The output contains metrics specifying the percentage of time that hardware threads spent waiting for memory pages to load.

some avg10=2.60 avg60=1.22 avg300=1.28 total=418946248
full avg10=38.45 avg60=12.22 avg300=2.27 total=417973350

The heavily elevated avg10 value on the highlighted full line confirms the system is actively thrashing the swap file. Entire processes are locked waiting for storage IO. Mitigating this memory exhaustion requires reducing the engine context size or selecting smaller parameter models.

Hybrid architectures and MoE

Mixture of Experts models introduce highly specialized configurations for hybrid deployments. Inference engines load distinct experts into memory to handle separated generation steps. Under limited RAM and VRAM conditions, administrators must precisely orchestrate offload locations to prevent models from plunging the system into swap starvation.

Two primary flags govern this behavior in llama.cpp environments:

  • cpu-moe: Forces all expert nodes to reside in system RAM.
  • n-cpu-moe: Defines the exact number of experts pinned to the CPU instead of the GPU.

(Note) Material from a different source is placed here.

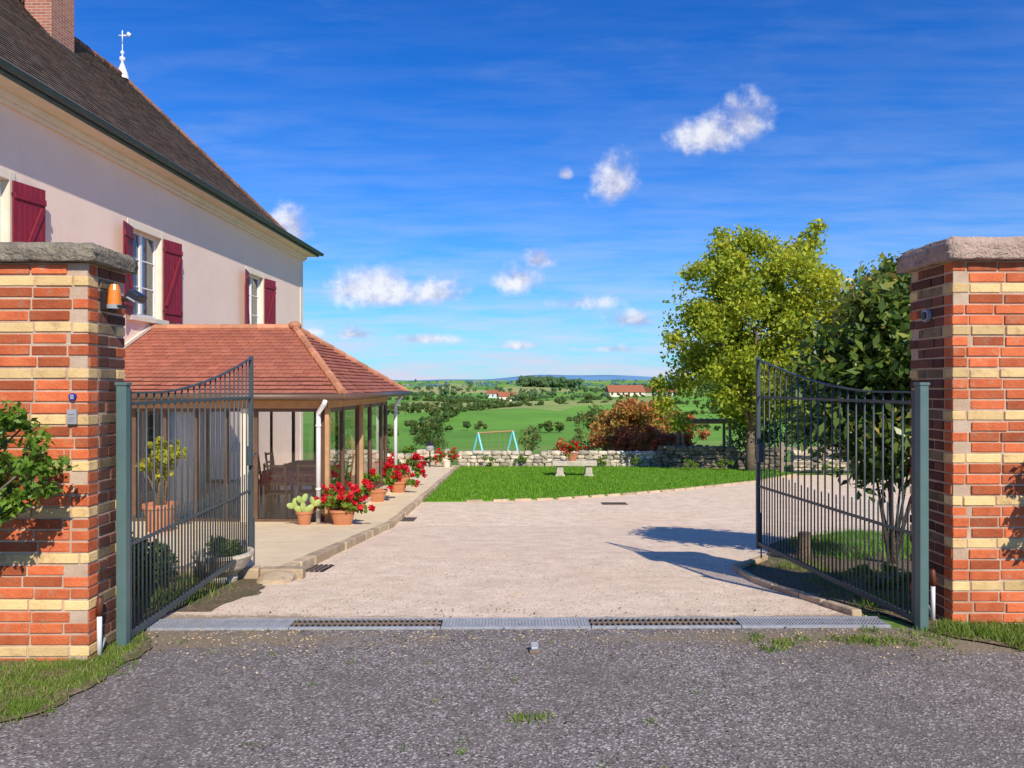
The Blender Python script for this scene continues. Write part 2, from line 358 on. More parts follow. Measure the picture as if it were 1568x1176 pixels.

Keeping active base layers on the GPU while shifting less frequent experts to the CPU prevents absolute out-of-memory errors. Tuning these components avoids triggering severe memory pressure stalls and stabilizes long-term generation latency.

Hardware specifications

Always map the PCIe generation of the motherboard to the physical lanes supporting the GPU. Running a 16-lane inference card on an electrically limited 8-lane physical slot compounds data transfer bottlenecks during intensive batch operations.